The hearings the Senate held for Attorney General Barr were a disgrace. He was attacked, slandered, and generally treated very badly. Members of the U.S. House of Representatives are not allowed to call each other liars (that rule has its roots in British Parliamentary Law), but evidently the Senate thinks its okay to call a member of the Executive Branch a liar. That is so unhelpful–particularly if it is not true. Well, the Senate acted like animals backed into a corner for a reason–they are. An article posted at The Hill last night might explain a few things.
The article reports:
The boomerang from the Democratic Party’s failed attempt to connect Donald Trump to Russia’s 2016 election meddling is picking up speed, and its flight path crosses right through Moscow’s pesky neighbor, Ukraine. That is where there is growing evidence a foreign power was asked, and in some cases tried, to help Hillary Clinton.
In its most detailed account yet, the Ukrainian Embassy in Washington says a Democratic National Committee (DNC) insider during the 2016 election solicited dirt on Donald Trump’s campaign chairman and even tried to enlist the country’s president to help.
In written answers to questions, Ambassador Valeriy Chaly’s office says DNC contractor Alexandra Chalupa sought information from the Ukrainian government on Paul Manafort’s dealings inside the country, in hopes of forcing the issue before Congress.
Chalupa later tried to arrange for Ukrainian President Petro Poroshenko to comment on Manafort’s Russian ties on a U.S. visit during the 2016 campaign, the ambassador said.
Chaly says that, at the time of the contacts in 2016, the embassy knew Chalupa primarily as a Ukrainian-American activist and learned only later of her ties to the DNC. He says the embassy considered her requests an inappropriate solicitation of interference in the U.S. election.

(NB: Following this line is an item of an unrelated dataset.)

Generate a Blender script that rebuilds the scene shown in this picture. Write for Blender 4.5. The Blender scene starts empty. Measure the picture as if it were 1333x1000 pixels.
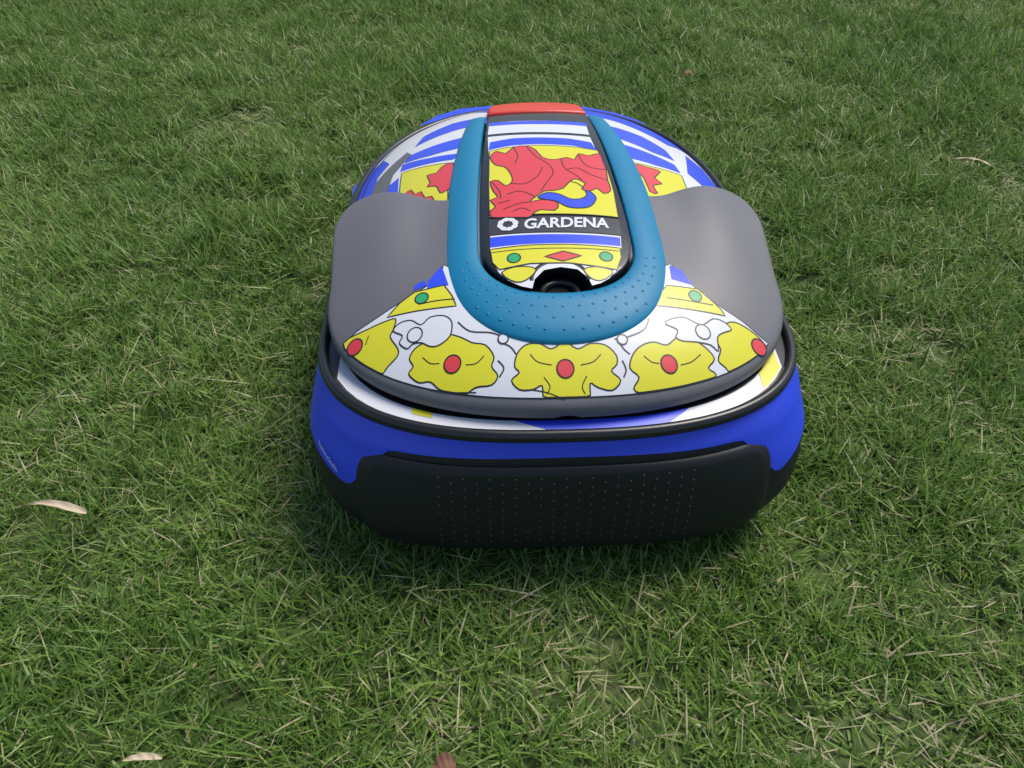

“The Embassy got to know Ms. Chalupa because of her engagement with Ukrainian and other diasporas in Washington D.C., and not in her DNC capacity. We’ve learned about her DNC involvement later,” Chaly said in a statement issued by his embassy. “We were surprised to see Alexandra’s interest in Mr. Paul Manafort’s case. It was her own cause. The Embassy representatives unambiguously refused to get involved in any way, as we were convinced that this is a strictly U.S. domestic matter.

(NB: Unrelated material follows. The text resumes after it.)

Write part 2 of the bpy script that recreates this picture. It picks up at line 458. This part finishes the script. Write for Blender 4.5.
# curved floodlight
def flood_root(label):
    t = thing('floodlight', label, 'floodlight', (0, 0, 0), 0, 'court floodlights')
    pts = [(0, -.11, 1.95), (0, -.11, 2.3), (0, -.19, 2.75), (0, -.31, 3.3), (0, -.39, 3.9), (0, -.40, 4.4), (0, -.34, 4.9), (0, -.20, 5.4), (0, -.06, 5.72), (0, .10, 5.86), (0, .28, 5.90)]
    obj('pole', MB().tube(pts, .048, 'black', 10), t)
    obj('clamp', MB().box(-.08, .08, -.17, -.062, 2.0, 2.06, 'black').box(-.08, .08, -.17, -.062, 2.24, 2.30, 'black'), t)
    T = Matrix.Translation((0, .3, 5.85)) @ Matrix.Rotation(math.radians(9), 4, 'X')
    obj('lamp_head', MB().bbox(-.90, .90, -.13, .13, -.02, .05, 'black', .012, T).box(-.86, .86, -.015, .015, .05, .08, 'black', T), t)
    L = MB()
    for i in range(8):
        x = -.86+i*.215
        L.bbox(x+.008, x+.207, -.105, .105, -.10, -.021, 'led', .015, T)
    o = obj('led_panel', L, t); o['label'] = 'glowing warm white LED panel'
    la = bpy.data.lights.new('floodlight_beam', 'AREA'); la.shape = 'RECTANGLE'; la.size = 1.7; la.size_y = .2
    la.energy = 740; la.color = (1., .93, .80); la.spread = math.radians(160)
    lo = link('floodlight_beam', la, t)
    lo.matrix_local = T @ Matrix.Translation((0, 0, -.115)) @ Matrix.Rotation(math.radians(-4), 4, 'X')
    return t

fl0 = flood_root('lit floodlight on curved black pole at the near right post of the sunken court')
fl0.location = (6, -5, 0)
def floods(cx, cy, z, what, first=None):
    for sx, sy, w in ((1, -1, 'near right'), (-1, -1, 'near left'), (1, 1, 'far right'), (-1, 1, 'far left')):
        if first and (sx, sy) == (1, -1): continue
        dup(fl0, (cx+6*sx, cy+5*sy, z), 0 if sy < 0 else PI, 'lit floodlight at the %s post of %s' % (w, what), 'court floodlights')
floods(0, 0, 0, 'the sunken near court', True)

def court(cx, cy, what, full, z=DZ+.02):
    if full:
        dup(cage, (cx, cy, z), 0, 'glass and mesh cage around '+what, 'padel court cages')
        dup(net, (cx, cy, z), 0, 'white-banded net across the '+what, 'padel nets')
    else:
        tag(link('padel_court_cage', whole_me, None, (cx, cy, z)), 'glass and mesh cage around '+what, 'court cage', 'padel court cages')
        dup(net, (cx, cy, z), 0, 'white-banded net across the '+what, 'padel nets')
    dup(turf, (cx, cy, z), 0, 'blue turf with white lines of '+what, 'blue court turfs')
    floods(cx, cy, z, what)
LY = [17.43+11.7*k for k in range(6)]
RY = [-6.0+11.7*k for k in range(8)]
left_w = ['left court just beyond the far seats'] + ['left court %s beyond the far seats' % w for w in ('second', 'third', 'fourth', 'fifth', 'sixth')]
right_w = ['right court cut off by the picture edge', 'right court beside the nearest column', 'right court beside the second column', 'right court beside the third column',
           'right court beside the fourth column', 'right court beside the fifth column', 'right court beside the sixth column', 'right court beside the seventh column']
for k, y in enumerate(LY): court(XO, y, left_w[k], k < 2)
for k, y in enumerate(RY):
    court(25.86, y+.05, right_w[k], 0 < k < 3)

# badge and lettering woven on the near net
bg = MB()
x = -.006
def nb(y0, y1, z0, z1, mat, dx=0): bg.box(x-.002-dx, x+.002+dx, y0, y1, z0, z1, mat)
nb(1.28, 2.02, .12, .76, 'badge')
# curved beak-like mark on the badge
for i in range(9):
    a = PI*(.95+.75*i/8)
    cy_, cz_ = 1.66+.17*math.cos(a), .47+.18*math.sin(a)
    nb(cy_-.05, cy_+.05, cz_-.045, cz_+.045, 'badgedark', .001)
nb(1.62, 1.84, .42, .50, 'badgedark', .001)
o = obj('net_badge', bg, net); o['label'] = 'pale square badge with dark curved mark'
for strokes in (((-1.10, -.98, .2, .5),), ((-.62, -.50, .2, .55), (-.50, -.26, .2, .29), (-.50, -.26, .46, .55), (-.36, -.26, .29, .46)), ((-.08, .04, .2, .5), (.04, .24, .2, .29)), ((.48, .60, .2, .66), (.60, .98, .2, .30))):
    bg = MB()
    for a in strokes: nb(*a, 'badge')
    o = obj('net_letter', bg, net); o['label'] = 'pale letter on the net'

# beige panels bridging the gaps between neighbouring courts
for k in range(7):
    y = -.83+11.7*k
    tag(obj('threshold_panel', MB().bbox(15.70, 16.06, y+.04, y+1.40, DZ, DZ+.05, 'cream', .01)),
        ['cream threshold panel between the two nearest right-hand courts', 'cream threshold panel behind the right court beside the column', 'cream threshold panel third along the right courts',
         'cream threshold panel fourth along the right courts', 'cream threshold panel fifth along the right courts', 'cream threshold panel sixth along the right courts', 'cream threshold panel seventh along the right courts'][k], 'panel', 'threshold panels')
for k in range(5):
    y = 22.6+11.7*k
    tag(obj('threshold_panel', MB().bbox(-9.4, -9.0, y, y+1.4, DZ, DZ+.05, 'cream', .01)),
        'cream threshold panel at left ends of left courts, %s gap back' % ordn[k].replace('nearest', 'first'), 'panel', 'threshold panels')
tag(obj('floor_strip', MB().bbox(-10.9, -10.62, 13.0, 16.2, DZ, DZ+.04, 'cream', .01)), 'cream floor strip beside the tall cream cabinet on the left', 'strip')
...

The investigations are ongoing into illegal spying, working with foreign intelligence agencies, misusing government agencies, etc. During the 2016 campaign Hillary Clinton is reported to have emailed Donna Brazile the following:
“If that f***in’ bastard wins, we’re all going to hang from nooses! You better fix this sh*t!” – Hillary Clinton email to Donna Brazile, October 17 2016 —
I have heard similar statements from Hillary Clinton reported by various sources and have always wondered what she was talking about. I think we are about to find out.
The article at The Hill concludes:
Chaly over the years has tried to portray his role as Ukraine’s ambassador in Washington as one of neutrality during the 2016 election. But in August 2016 he raised eyebrows in some diplomatic circles when he wrote an op-ed in The Hill skewering Trump for some of his comments on Russia. “Trump’s comments send wrong message to world,” Chaly’s article blared in the headline.
In his statement to me, Chaly said he wrote the op-ed because he had been solicited for his views by The Hill’s opinion team.
Chaly’s office also acknowledged that a month after the op-ed, President Poroshenko met with then-candidate Clinton during a stop in New York. The office said the ambassador requested a similar meeting with Trump but it didn’t get organized.
Though Chaly and Telizhenko disagree on what Ukraine did after it got Chalupa’s request, they confirm that a paid contractor of the DNC solicited their government’s help to find dirt on Trump that could sway the 2016 election.
For a Democratic Party that spent more than two years building the now-disproven theory that Trump colluded with Russia to hijack the 2016 election, the tale of the Ukrainian Embassy in Washington feels just like a speeding political boomerang.